Earnings Scorecard: United Parcel

United Parcel Services (UPS), the world’s largest package delivery company, reported first quarter 2011 results on April 26. Adjusted earnings of 88 cents beat the Zacks Consensus Estimate by 3 cents and were 17 cents above the year-ago earnings.

First Quarter Review

Despite steeply rising fuel prices and challenging weather conditions, United Parcel posted encouraging first quarter results driven by strong revenues across all its segments.

Total revenue improved year over year on higher volume growth but was below the Zacks Consensus Estimate. Operating income showed a substantial increase backed by the Supply Chain and Freight segment, which experienced an upswing during the quarter.

US Domestic Package revenue and operating income increased on higher yields and improved efficiencies. Revenue and operating income at International package also remained healthy. Further, strong growth in UPS Freight as well as the Forwarding businesses led to improved Supply Chain and Freight revenues and operating income.

(Read our full coverage on this earnings report: UPS Tops, Ups Guidance)

Agreement of Analysts

Following the first quarter earnings, the analysts are skewed more toward the positive side in estimate revisions for the upcoming quarter and fiscal year. This trend was noticed over both the last 7 and 30 days.
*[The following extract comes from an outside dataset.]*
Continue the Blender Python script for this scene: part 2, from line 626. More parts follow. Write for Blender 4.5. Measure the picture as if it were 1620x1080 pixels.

For the upcoming quarter, out of 24 analysts, 10 revised their estimates upward over the last 30 days while 6 analysts made downward revisions. None of the analysts moved in neither direction over the last 7 days.

For fiscal 2011, 22 and 2 analysts out of 27 made upward revisions over the last 30 days and 7 days, respectively. Similarly, for 2012, out of 24 analysts, 14 and 1 raised their estimates over the last 30 days and 7 days, respectively. None of the analysts moved in the opposite direction for both the years.

The analysts believe investor sentiments are improving for United Parcel Services, which largely competes with FedEx Corporation (FDX). Fiscal 2011 is expected to be a strong year for United Parcel with record profits. The company is expected to deliver healthy revenue and margin expansion driving earnings per share above the previous peak levels. This can be achieved through operating leverage with improved pricing and volume.

In addition, United Parcel is undergoing a series of initiatives that is expected to improve the company’s earnings power over the next several years. Key among these is a renewed focus on yield improvement in U.S. Domestic Package division. Other drivers include increased export volumes, improved domestic pricing, operating leverage benefits on 35–40% capacity expansion at Worldport and the flexible Teamster contract.

Over the long term, United Parcel’s primary focus will remain on health care end markets, which could be a larger contributor to growth in the future. Further, the company remains committed to shareholders through dividend payments and share buybacks. In the beginning of the year, United Parcel increased its quarterly dividend by 11% to 52 cents per share from 47 cents. The company’s dividend has more than tripled since 2000, when it was 17 cents per share. Additionally, share repurchases are expected to increase substantially to approximately $2 billion in 2011.

Magnitude –– Consensus Estimate Trend

The Zacks Consensus Estimate for the second quarter remained static at $1.04 over the last 7 days but rose by a penny over the last 30 days. The estimate represents a substantial 23.56% increase year over year.

The Zacks Consensus Estimate for fiscal 2011 is $4.33. The estimate rose by a penny over the last 7 days and 8 cents over the last 30 days and represents an improvement of 20.10% annually.

For fiscal 2012, the Zacks Consensus Estimate is $4.98, flat over the last 7 days and up by 6 cents in the last 30 days.

Earning Surprises

With respect to earnings surprises, the company’s fairly good track record is expected to continue in the coming quarters. United Parcel produced a positive average earnings surprise of 5.60% over the last four quarters, which suggests that it outpaced the Zacks Consensus Estimate by that amount over the last year.

Neutral Recommendation

We are encouraged by management’s increased confidence to deliver solid earnings growth in 2011 on volume growth, modest pricing, domestic margin expansion, freight recovery and accelerated free cash flow. Outstanding performance in Supply Chain and Freight segment, strong operating leverage, expanded yield, cost-control measures, increased share buybacks and continuous dividend payments make the stock attractive for investment. Thus, for the short term (1–3 months), the stock retains a Buy rating with the Zacks # 2 (Buy) Rank.

However, rising fuel prices, competitive threats, labor unionization and large Europe exposure keep us cautious on the stock. Hence, we are maintaining our long-term Neutral recommendation on United Parcel.